Angst entsteht immer dann, wenn der Mensch in Dingen, die sein Leben oder seine Arbeit eng berühren, das Gefühl der Ohnmacht hat. Wichtig: Angst ist eine häufige Ursache von Fehlern und schwächt das Immunsystem.
Im ungünstigen Fall wirkt sie nicht nur für die Betroffenen lähmend. Es kann das ganze Team davon beeinflusst sein, oder sie kann Auswirkungen haben auf die Beziehung zwischen dem Mitarbeitenden und der Führungskraft und diese möglicherweise nachhaltig schädigen.

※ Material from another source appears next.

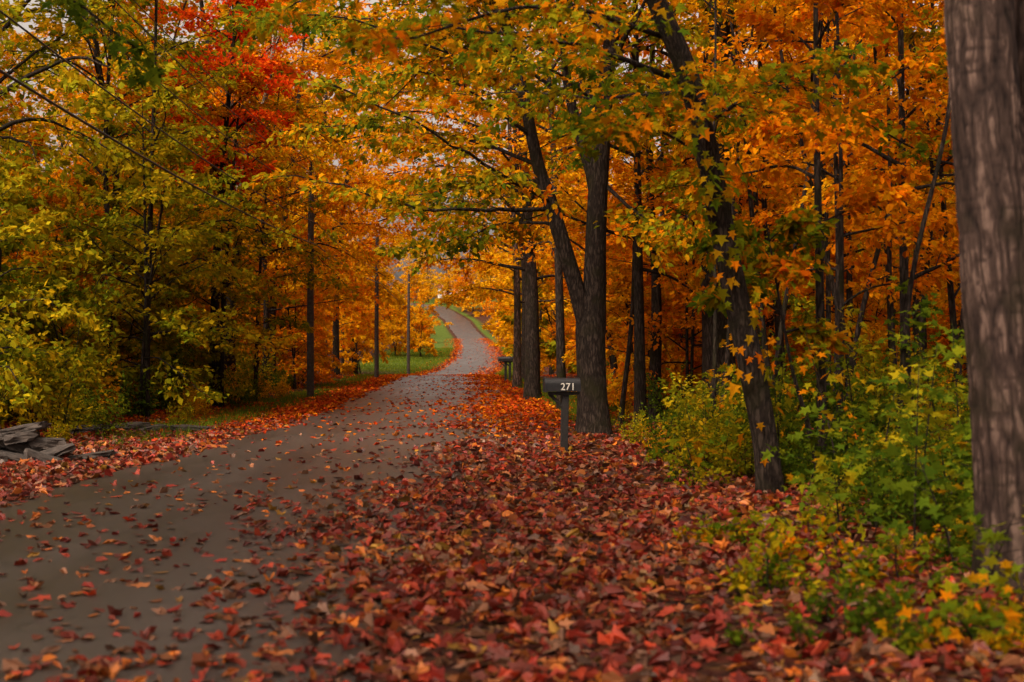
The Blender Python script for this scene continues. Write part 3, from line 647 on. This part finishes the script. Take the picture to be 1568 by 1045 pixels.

Um als Führungskraft derartige Situationen adäquat zu strukturieren empfehlen wir vier Schritte:
- Gestalten Sie durch Reflexion von eigenen Erfahrungen im Bereich Angst und Sorge einen selbst-bewussten Zugang. Hilfreich sind Fragen wie, was Sie unter Angst verstehen, wie Sie damit umgehen, welches Verhalten Angst und Sorge bei Ihnen auslöst oder verstärkt und was sie mildert oder auch, welche Beobachtungen Sie im Team mit Angst gemacht haben.
- Nun geht es darum, dass Sie im individuellen Gespräch Ängste von Mitarbeitenden auf der Ebene des beschreibbaren Verhaltens erkennen. Anzeichen von Ängsten äussern sich verschieden und zeigen eine breite Palette von impulsiven Äusserungen zum Angsterleben bis hin zu besorgtem, nervösem und unsicherem Verhalten. Wichtig ist, dass in dieser Phase die Ängste klar benannt werden, sich die Mitarbeiterin diesen stellt (vielleicht gar «den Teufel an die Wand malt») und von Ihnen auf einer emphatischen Ebene nachvollzogen werden können. Das bedeutet nicht, dass Sie die Auswirkungen davon gutheissen müssen!
- Auf dieser Basis überlegen Sie zusammen mit der Mitarbeiterin Massnahmen zur Herstellung von Sicherheit und Minderung der Ängste. Das können Ansätze im Bereich Arbeitsgestaltung, Arbeitszeiten oder andere Massnahmen sein. Die Inanspruchnahme einer externen AnsprechpartnerIn, z. B. in Form einer individuellen Begleitung von Mitarbeitenden durch eine Fachperson, kann unterstützen oder Schritte gar erst möglich machen.
- Die Umsetzung der erarbeiteten Massnahmen sowie deren laufende Evaluation stehen als Nächstes an und betreffen auch die organisationale Ebene. Welche Ängste des Mitarbeiters wurden erkannt, wie werden diese (a) kurzfristig und (b) langfristig gelöst und welche Vorbeugung gibt es in Überforderungssituationen? Diese Klärungen müssen u. U. mit verschiedenen Stellen der Organisation erfolgen. Für eine vertiefte Reflexion der Situation, in welcher die Wahrnehmung von betroffenen Mitarbeitenden, des gesamten Teams sowie Ihre Führungsrolle überprüft und gestaltet werden, empfehlen wir ein professionelles Coaching.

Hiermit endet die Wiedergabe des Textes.